Поэзия Цветаевой — вольный полет души, безудержный вихрь мысли и чувства
Смело порывая с традиционными правилами стихосложения, ритмики, строфики, метафорического и образного строя, она создает особую, непривычную ткань поэтического текста и неповторимый художественный мир. Заслуга поэтессы в том, что она не ограничивается чисто внешним формалистическим новаторством, которым так увлекались ее современники, в частности Маяковский — певец «революционной нови». Строю стихотворений Цветаевой свойственны порывистая резкость, перебои, неожиданные паузы; рубленность и выход за рамки стихотворной строфы,
Стихотворчество для нее — образ жизни, без него она просто не мыслила своего существования. Она писала много, в любом состоянии души.
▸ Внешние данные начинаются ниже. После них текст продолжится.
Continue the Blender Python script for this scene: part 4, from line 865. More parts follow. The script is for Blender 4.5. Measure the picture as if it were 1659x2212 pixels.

Она не раз признавалась, что стихи ее «сами пишутся», что они «растут, как звезды и как розы», «льются настоящим потоком». Как тут не вспомнить Пушкина, который так же легко и свободно отдавался полету поэтического вдохновения:
И мысли просятся к перу
Перо — к бумаге.
Минута, и стихи свободно потекут!
По нагориям.
По восхолмиям.
Вместе с зорями,
С колокольнями.
Вчитываясь в ее стихи, начинаешь понимать, что Цветаева воспринимала поэзию как живое существо, как возлюбленного: она была с ней на равных и, следуя закону Любви, отдавала себя всю без остатка, и чем больше отдавала, тем больше получала взамен. Эта священная любовь к поэзии требовала от нее, чтобы она всегда оставалась собой, была беспощадно честной в суде над своими мыслями и чувствами. Поэтому не правы те, кто видит демоническую гордыню и надменность в ее вольном и дерзком обращении к Богу, с которым она ощущает свою «равновеликость»:
Два солнца станут, — о Господи, пощади!
Одно на небе, другое — в моей груди.
Цветаева отрекается от «горизонтали», от всего, что покорно стелется и разливается по плоскости, лежит на поверхности. Таков для нее образ моря, которого она, по собственному признанию, никогда не любила и не понимала. Морю она противопоставляет «вертикаль», символ устремления ввысь. Не случайно в ее стихах так часто возникает образ горы, с которой она нередко отождествляет себя. В письме к Пастернаку она говорит: «Я люблю горы, преодоление, фабулу в природе, становление». Слово Цветаевой — особый дар, возвышающий ее над всеми. Но это — и проклятие, рок, висящий над поэтом и неумолимо влекущий к погибели:
Пел же над другом своим Давид.
Хоть пополам расколот.
Тому, кто обладает поэтическим, пророческим «голосом», «долг повелевает — петь». Поэтическое призвание для нее — «как плеть», а тех, кто не способен «петь», она называет «счастливцами и счастливицами». И в этом она абсолютно искренна, ибо каждый глубокий поэт в своих стихах жертвенно проживает мучительные состояния, соблазны, искушения, ради того чтобы мы — слушатели и читатели — учились жизни, опираясь на их духовный опыт. Однако Цветаева не хочет, чтобы из нее делали объект поклонения, она всегда оставалась человеком, подверженным случайностям жизни, обреченным смерти, и даже в жертвенном служении она не уставала радоваться жизни:
Кто создан из камня кто создан из глины;
А я серебрюсь и сверкаю!
Мне дело — измена, мне имя — Марина,
Я — бренная пена морская.
Слово «измена» следует понимать не в житейском обывательском смысле — как будто поэтесса бездумно и легкомысленно меняла свои пристрастия, мысли и идеалы. Нет, для нее измена — это принцип становления, развития, вечного движения.